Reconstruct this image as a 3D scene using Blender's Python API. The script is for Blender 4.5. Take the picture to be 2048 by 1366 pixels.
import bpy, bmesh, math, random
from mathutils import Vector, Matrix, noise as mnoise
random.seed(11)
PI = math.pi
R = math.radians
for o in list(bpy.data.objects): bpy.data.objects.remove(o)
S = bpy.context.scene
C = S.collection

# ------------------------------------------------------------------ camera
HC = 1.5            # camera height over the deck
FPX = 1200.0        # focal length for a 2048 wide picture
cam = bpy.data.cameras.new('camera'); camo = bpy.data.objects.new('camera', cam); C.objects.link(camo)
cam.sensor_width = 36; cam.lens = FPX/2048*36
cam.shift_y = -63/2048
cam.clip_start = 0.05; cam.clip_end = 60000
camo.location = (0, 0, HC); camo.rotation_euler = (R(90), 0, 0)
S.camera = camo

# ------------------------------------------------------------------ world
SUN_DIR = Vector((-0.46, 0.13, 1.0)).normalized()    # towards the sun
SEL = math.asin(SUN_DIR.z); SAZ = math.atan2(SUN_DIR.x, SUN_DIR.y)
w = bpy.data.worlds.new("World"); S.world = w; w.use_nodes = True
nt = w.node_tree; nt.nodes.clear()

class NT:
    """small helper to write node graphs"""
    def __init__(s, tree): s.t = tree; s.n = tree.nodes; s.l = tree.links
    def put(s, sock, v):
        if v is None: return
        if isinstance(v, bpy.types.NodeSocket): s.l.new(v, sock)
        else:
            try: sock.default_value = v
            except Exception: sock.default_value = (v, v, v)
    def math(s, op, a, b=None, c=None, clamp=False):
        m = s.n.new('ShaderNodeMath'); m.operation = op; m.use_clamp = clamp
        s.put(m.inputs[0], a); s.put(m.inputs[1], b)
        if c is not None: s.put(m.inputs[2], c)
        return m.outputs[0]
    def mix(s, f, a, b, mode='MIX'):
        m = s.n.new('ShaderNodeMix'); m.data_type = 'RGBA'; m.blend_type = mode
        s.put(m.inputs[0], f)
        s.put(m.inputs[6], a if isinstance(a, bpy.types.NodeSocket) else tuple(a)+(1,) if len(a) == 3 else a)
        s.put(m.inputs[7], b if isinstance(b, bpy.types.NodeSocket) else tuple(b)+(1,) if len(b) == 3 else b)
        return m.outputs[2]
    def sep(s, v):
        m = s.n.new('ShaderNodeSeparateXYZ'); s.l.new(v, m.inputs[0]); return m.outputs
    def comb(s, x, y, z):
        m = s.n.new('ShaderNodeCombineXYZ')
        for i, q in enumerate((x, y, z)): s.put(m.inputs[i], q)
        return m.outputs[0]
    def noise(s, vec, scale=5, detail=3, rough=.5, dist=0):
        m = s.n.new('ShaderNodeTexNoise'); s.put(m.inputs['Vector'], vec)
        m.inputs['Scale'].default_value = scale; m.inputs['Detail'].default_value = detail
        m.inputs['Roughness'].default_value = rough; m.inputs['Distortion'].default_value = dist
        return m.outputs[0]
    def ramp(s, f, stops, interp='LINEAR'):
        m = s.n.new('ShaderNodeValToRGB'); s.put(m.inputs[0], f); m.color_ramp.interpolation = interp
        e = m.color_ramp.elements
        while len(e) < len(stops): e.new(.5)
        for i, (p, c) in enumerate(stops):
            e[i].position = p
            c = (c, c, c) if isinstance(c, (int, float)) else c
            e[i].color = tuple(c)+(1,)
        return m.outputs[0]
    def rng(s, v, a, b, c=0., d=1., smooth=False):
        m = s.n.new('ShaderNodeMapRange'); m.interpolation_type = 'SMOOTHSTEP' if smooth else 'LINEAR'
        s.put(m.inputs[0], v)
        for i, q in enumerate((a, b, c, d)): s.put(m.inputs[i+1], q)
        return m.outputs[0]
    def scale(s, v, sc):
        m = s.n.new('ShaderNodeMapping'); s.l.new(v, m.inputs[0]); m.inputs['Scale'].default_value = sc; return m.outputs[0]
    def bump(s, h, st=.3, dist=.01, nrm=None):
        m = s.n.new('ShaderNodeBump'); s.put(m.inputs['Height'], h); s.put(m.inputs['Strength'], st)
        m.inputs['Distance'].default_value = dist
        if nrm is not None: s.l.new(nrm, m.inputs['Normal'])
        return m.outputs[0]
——
Task to complete. Print the material above verbatim, first line through the line containing "C = S.collection", both included.

Result for this task.
Reconstruct this image as a 3D scene using Blender's Python API. The script is for Blender 4.5. Take the picture to be 2048 by 1366 pixels.
import bpy, bmesh, math, random
from mathutils import Vector, Matrix, noise as mnoise
random.seed(11)
PI = math.pi
R = math.radians
for o in list(bpy.data.objects): bpy.data.objects.remove(o)
S = bpy.context.scene
C = S.collection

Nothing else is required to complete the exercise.